▶ _STATED PROBLEM_: Begin at the first line of the data and copy each line through the one containing "crumple=.03, cs=40, step=14)", that line included, with no pictures.

****************

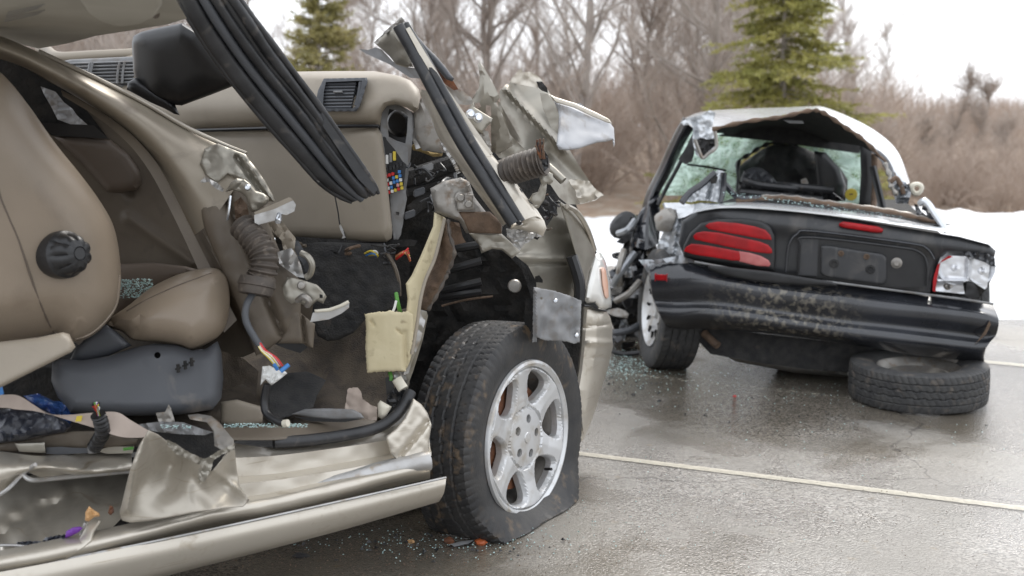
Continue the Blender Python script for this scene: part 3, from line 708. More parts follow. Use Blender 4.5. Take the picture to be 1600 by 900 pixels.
dg = tps([(250, 200, 3.85), (400, 280, 3.62), (600, 200, 3.37), (612, 375, 3.34), (300, 380, 3.75)])
glove = sheet('glove_box', 'dash', dash, [(255, 206), (400, 202), (500, 198), (575, 196), (590, 199), (597, 210), (602, 250), (608, 310), (613, 358), (612, 372), (604, 378), (560, 378), (535, 376), (450, 373), (380, 368), (255, 350)], dg, thick=.08, bulge=.045, edge=18, step=8)
tube('crack', 'black', glove, [(522, 300, 3.36), (528, 330, 3.36), (531, 350, 3.36), (537, 362, 3.36), (541, 376, 3.36)], .0022, 5, 20)
sheet('crack_edge', 'bare', glove, Q(300, 220, 5, [(1148, 660), (1162, 650), (1180, 690), (1192, 740), (1203, 755), (1170, 765), (1180, 740), (1160, 700)]), 3.35, thick=.004, step=3)
tube('dash_gap', 'black', dash, [(300, 204, 3.72), (400, 201, 3.55), (500, 197.5, 3.41), (592, 197, 3.34)], .006, 6, 30)
# far side + under dash darkness
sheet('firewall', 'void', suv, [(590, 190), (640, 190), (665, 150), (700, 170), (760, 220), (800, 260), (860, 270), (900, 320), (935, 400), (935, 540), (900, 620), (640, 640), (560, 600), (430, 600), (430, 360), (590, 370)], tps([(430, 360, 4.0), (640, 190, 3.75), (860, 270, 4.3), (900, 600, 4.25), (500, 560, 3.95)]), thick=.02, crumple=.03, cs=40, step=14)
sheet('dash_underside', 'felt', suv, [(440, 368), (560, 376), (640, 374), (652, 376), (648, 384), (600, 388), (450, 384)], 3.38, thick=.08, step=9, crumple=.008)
# ---- fuse panel on the dash end
fp = sheet('fuse_panel', 'greylt', dash, Q(400, 0, 3, [(600, 485), (640, 482), (690, 500), (742, 530), (740, 600), (725, 740), (705, 880), (690, 1050), (670, 1120), (645, 1130), (640, 960), (612, 800), (582, 660), (585, 540)]), [(595, 170, 3.40), (645, 180, 3.46), (625, 370, 3.40)], thick=.02, bulge=.006, edge=4, step=5, holes=[Q(400, 0, 3, [(625, 510), (690, 525), (712, 545), (708, 620), (700, 672), (660, 660), (622, 640), (615, 560)])])
sheet('panel_recess', 'black', fp, Q(400, 0, 3, [(618, 505), (690, 518), (716, 540), (712, 625), (702, 680), (655, 665), (618, 645), (610, 560)]), 3.52, thick=.01, step=7)
lathe('fan_housing', 'black', fp, frame(P(622, 192, 3.49), (-.3, -1, 0)), [(0, .0), (.03, .01), (.04, 0), (.045, -.02)], 20)
sheet('fuse_board', 'black', fp, Q(400, 0, 3, [(585, 650), (600, 640), (700, 690), (712, 700), (700, 800), (690, 900), (660, 915), (615, 905), (600, 790)]), 3.39, thick=.012, step=6)
sheet('panel_brace', 'greylt', fp, Q(400, 0, 3, [(610, 645), (640, 655), (712, 690), (712, 775), (690, 760), (650, 700), (612, 655)]), 3.385, thick=.006, step=5)
fc = ['wwht', 'wwht', 'wgrn', 'wyel']
for k in range(4):
    c = P(400+(598+k*17)/3, (755-k*8)/3, 3.375); box('fuse', fc[k] if k != 2 else 'greylt', fp, c, (EX, EY, EZ), (.0042, .008, .014), .001)
rf = random.Random(4)
for r in range(5):
    for k in range(5):
        if rf.random() < .1: continue
        c = P(400+(612+k*15+r*3)/3, (825+r*19-k*5)/3, 3.375)
        box('fuse', rf.choice(['wred', 'wyel', 'wblu', 'wred', 'wyel', 'wpnk', 'wwht']), fp, c, (EX, EY, EZ), (.0042, .008, .0048), .0008)
for k in range(6): box('relay', 'black', fp, P(400+(600+k*16)/3, (800-k*6)/3, 3.378), (EX, EY, EZ), (.004, .008, .006), .001)
sheet('fuse_cover_lower', 'greylt', fp, Q(400, 300, 3, [(625, -10), (700, -10), (708, 30), (690, 120), (680, 200), (660, 232), (640, 200)]), 3.39, thick=.012, bulge=.004, edge=4, step=6, holes=[Q(400, 300, 3, [(655, 92), (672, 94), (670, 110), (654, 108)])])
# tan insulation and brackets behind the pillar
sheet('insulation', 'insul', suv, Q(640, 220, 3.75, [(10, 30), (60, -10), (110, 10), (120, 60), (200, 55), (190, 90), (140, 95), (90, 75), (50, 60), (20, 55)]), 3.5, thick=.03, bulge=.02, edge=10, step=6, crumple=.01, cs=10)
sheet('dash_bracket', 'bare', suv, Q(400, 0, 3, [(740, 600), (790, 590), (800, 640), (780, 690), (750, 700), (735, 660)]), 3.48, thick=.005, step=6, crumple=.012, cs=8)
sheet('pillar_inner', 'dirtysteel', suv, [(646, 160), (662, 152), (680, 190), (700, 235), (690, 240), (660, 235), (648, 215)], 3.45, thick=.01, step=8, crumple=.012, cs=20, bulge=.01)
for k, (a, b, c, r) in enumerate(((280, 268, 252, .03), (300, 292, 278, .016), (330, 312, 300, .022))): tube('dash_beam', 'felt', suv, [(630+k*6, a, 3.6), (670, b, 3.62), (720+k*8, c, 3.6)], r, 8, 14)
# ---- front pillar
dpil = lambda x, y: 3.12+(y-50)*.0002
pil = loft('front_pillar', 'paint', suv, [[(656, 146, 3.16), (686, 216, 3.14), (727, 276, 3.12), (786, 354, 3.1)], [(661, 140, 3.11), (692, 212, 3.1), (733, 270, 3.08), (791, 350, 3.06)], [(684, 148, 3.08), (727, 220, 3.07), (765, 277, 3.055), (808, 348, 3.04)], [(700, 146, 3.09), (752, 224, 3.07), (796, 280, 3.06), (836, 338, 3.05)], [(704, 150, 3.12), (760, 230, 3.12), (808, 288, 3.11), (848, 344, 3.09)]], 50, 16, .02, crumple=.004, cs=14)
s1 = [(622, 40, 3.08), (647, 85, 3.08), (676, 140, 3.06), (719, 220, 3.04), (755, 277, 3.03), (802, 350, 3.02)]
s2 = [(632, 38, 3.10), (662, 88, 3.09), (691, 140, 3.07), (736, 220, 3.05), (771, 277, 3.04), (814, 347, 3.03)]
tube('pillar_seal', 'seal', suv, s1, .020, 12, 60, lambda s: .0165)
tube('pillar_seal', 'seal', suv, s2, .0145, 12, 60, lambda s: .0135)
sheet('pillar_edge', 'paint', suv, [(634, 45), (640, 42), (700, 140), (770, 240), (762, 242), (690, 150)], 3.07, thick=.01, step=8)
lathe('seal_hole', 'black', suv, frame(P(812, 349, 3.0), (.2, -1, -.3)), [(0, 0), (.006, 0), (.007, -.004)], 12)
tube('torn_paint_edge', 'bare', suv, Q(640, 220, 3.75, [(190, 10, 3.14), (215, 60, 3.13), (262, 130, 3.12), (290, 190, 3.12)]), .006, 5, 40, lambda s: .004+.004*abs(math.sin(s*70)))
# torn end of pillar
sheet('pillar_stub', 'paint_in', suv, Q(560, 20, 4.09, [(98, 190), (130, 160), (175, 120), (215, 95), (240, 130), (270, 170), (330, 290), (350, 345), (300, 348), (240, 330), (200, 280), (140, 225)]), [(585, 66, 3.2), (620, 40, 3.1), (640, 100, 3.12)], thick=.012, step=5, crumple=.01, cs=14, bulge=.02)
sheet('pillar_torn_flange', 'primer', suv, Q(560, 20, 4.09, [(0, 230), (60, 238), (110, 220), (150, 235), (220, 310), (300, 345), (370, 355), (400, 420), (330, 415), (260, 370), (200, 330), (100, 285), (50, 262)]), [(560, 76, 3.3), (600, 80, 3.2), (650, 115, 3.15)], thick=.006, step=5, crumple=.014, cs=16)
sheet('torn_metal_rim', 'dirtysteel', suv, Q(560, 20, 4.09, [(98, 195), (125, 160), (165, 125), (180, 105), (210, 85), (235, 60), (275, 32), (295, 40), (290, 75), (260, 75), (220, 100), (180, 130), (140, 165), (115, 205)]), 3.12, thick=.014, step=3, crumple=.02, cs=7, rag=2)
sheet('pillar_fin', 'grey', suv, Q(560, 20, 4.09, [(290, 45), (330, 85), (380, 150), (440, 220), (510, 290), (560, 350), (612, 420), (600, 440), (560, 425), (520, 380), (440, 280), (380, 230), (320, 130), (300, 90)]), 3.14, thick=.01, bulge=.014, edge=5, step=5)
sheet('rusty_inner_edge', 'rust', suv, Q(560, 20, 4.09, [(440, 280), (500, 330), (560, 425), (605, 435), (640, 490), (610, 495), (560, 460), (500, 400), (460, 340)]), 3.17, thick=.01, step=4, crumple=.006, cs=7)
# ---- torn brackets beside the pillar
sheet('bracket', 'dirtysteel', suv, Q(560, 20, 4.09, [(540, 460), (600, 480), (650, 490), (720, 540), (740, 580), (690, 590), (600, 580), (570, 520)]), 3.2, thick=.006, step=4, crumple=.01, cs=12)
sheet('torn_spike', 'paint_in', suv, Q(560, 20, 4.09, [(775, 308), (790, 330), (850, 430), (905, 540), (880, 575), (920, 650), (970, 800), (985, 850), (900, 900), (850, 890), (845, 700), (750, 640), (720, 560), (770, 480), (775, 400), (765, 340)]), [(750, 95, 3.25), (780, 150, 3.22), (735, 160, 3.25), (795, 230, 3.3), (768, 230, 3.28)], thick=.005, step=5, crumple=.012, cs=22, bulge=.02, edge=18, holes=[Q(560, 20, 4.09, [(815, 590), (845, 595), (850, 660), (812, 660)]), Q(560, 20, 4.09, [(745, 575), (775, 575), (785, 600), (760, 612), (745, 600)])])
br = sheet('hinge_bracket', 'paint_in', suv, Q(560, 20, 4.09, [(735, 565), (745, 605), (800, 640), (858, 675), (850, 700), (820, 730), (790, 770), (720, 730), (665, 655), (700, 620)]), 3.13, thick=.008, step=4, bulge=.008, edge=5, crumple=.004, cs=9)
for cx, cy in ((718, 647), (765, 672)):
    lathe('bolt', 'bolt', br, frame(P(560+cx/4.09, 20+cy/4.09, 3.125), (.15, -1, .1)), [(0, .016), (.008, .016), (.0095, .013), (.0095, .006), (.014, .004), (.0145, 0), (.012, -.01)], 14)
sheet('hinge_link', 'dirtysteel', suv, Q(560, 20, 4.09, [(780, 740), (830, 760), (850, 850), (848, 900), (820, 890), (790, 830), (700, 760), (700, 735)]), 3.16, thick=.01, step=4, crumple=.018, cs=7)
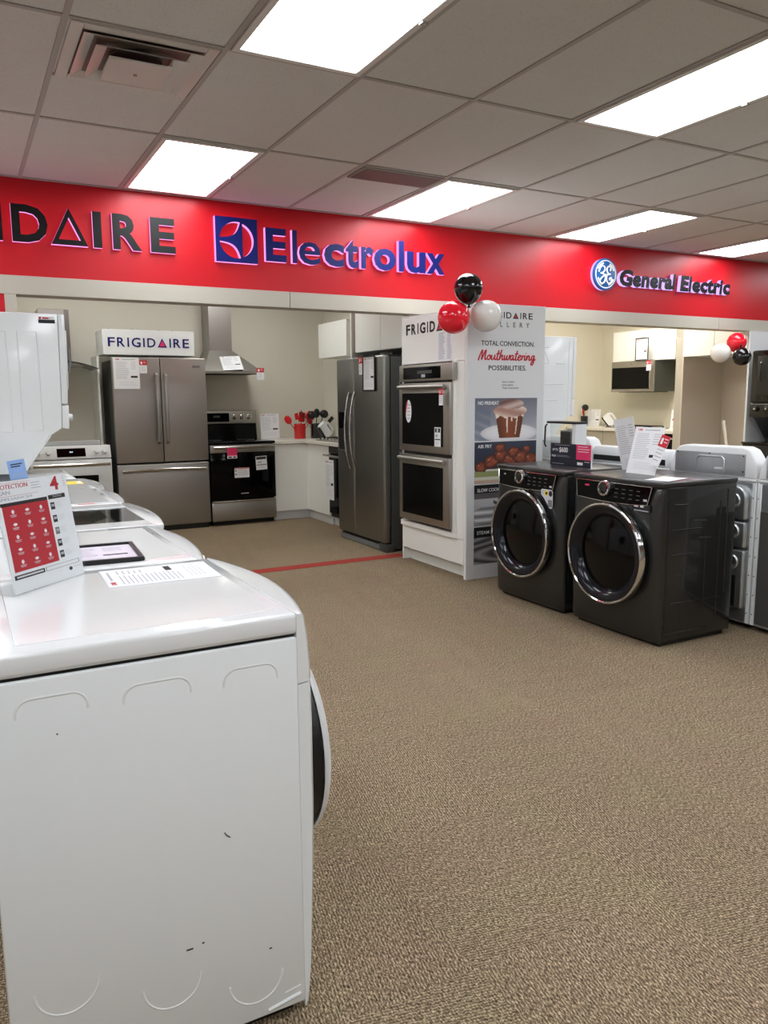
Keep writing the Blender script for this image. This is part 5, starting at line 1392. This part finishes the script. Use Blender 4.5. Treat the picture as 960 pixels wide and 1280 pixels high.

****************

▶ _WRITTEN ANSWER_:
Continue the Blender Python script for this scene: part 3, from line 708. More parts follow. Use Blender 4.5. Take the picture to be 1600 by 900 pixels.
dg = tps([(250, 200, 3.85), (400, 280, 3.62), (600, 200, 3.37), (612, 375, 3.34), (300, 380, 3.75)])
glove = sheet('glove_box', 'dash', dash, [(255, 206), (400, 202), (500, 198), (575, 196), (590, 199), (597, 210), (602, 250), (608, 310), (613, 358), (612, 372), (604, 378), (560, 378), (535, 376), (450, 373), (380, 368), (255, 350)], dg, thick=.08, bulge=.045, edge=18, step=8)
tube('crack', 'black', glove, [(522, 300, 3.36), (528, 330, 3.36), (531, 350, 3.36), (537, 362, 3.36), (541, 376, 3.36)], .0022, 5, 20)
sheet('crack_edge', 'bare', glove, Q(300, 220, 5, [(1148, 660), (1162, 650), (1180, 690), (1192, 740), (1203, 755), (1170, 765), (1180, 740), (1160, 700)]), 3.35, thick=.004, step=3)
tube('dash_gap', 'black', dash, [(300, 204, 3.72), (400, 201, 3.55), (500, 197.5, 3.41), (592, 197, 3.34)], .006, 6, 30)
# far side + under dash darkness
sheet('firewall', 'void', suv, [(590, 190), (640, 190), (665, 150), (700, 170), (760, 220), (800, 260), (860, 270), (900, 320), (935, 400), (935, 540), (900, 620), (640, 640), (560, 600), (430, 600), (430, 360), (590, 370)], tps([(430, 360, 4.0), (640, 190, 3.75), (860, 270, 4.3), (900, 600, 4.25), (500, 560, 3.95)]), thick=.02, crumple=.03, cs=40, step=14)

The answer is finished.